Los feminismos y otras formas de identidad u orientación sexual, que podrían circunscribirse a las siglas LGTBIQ+ (en términos generales) no surgen, ni evolucionan, ni se desarrollan de igual manera aquí o allá. Queda por ahondar en aquellos espacios que hace tiempo vienen pisando fuerte, y que reelaboran teorías y políticas desde la acción social, adscritos a un tipo de contracultura que cuestiona las formas actuales de lucha. Desde Mujeres Creando, colectivo del cual es cofundadora desde 1992 la activista boliviana María Galindo, se teoriza, se lee, se escribe, se crea, y, fundamentalmente, se escucha a la persona cuando viene a las reuniones y se respeta su decisión última. La activista es autora del libro No hay libertad política si no hay libertad sexual (2017). Porque su fundamento precisa no impregnarse de otros órdenes ideológicos prestablecidos que se autodenominan “democráticos” con el fin de suavizar un discurso que, en realidad, se presta a deshumanizar y a dinamitar la creatividad y los principios originales de la lucha del ser humano por el ser humano y su libertad sexual. Lo que podría ser una forma política, la democrática, que sustenta el poder del pueblo, se desfigura en un régimen dirigido desde intereses de otro poder, el económico, y fomenta la rivalidad y la fragmentación de los pueblos y, por tanto, su desintegración moral y humana. Desde esta óptica política, la “tecnocracia de género” se vuelve una verdadera amenaza, porque hace que el concepto de género sirva a intereses económicos que no controla la población común.

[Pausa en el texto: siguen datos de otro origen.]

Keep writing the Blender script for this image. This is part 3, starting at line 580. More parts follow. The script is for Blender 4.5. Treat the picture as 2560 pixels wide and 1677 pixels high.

Es urgente prestar atención a los intentos de reescribir la realidad de otras culturas que, para erradicar el sistema patriarcal, no pueden permitir la perpetuación de una nueva clase de coloniaje económico y de depredación de los recursos naturales y personales. Tales formas de contracultura no son equiparables a la evolución del mismo problema en la historia política europea o estadounidense. Y son ya algunas mujeres jóvenes como, por ejemplo, la escritora Cristina Morales, que despuntan en este momento, puesto que sus convicciones feministas desmontan los esquemas que en este país han estructurado hasta ahora esa lucha, dando la oportunidad a nuevas voces mediante la literatura, diferentes a las que estamos acostumbrados a oír, como podemos leer en su libro, Lectura fácil, galardonado en 2019 con el Premio Nacional de Narrativa.
Por tanto, no claudiquemos en la lucha activa por conquistar o reconquistar los derechos de la mujer de una y otra parte del mundo, pero tampoco ignoremos de qué posición ideológica partimos en esas reivindicaciones, cuáles y cuántas voces vamos a elevar a la población en nuestros discursos, y a qué estamos dispuestos a renunciar para equilibrar la balanza social y para alcanzar la necesaria igualdad en materia de derechos humanos universales.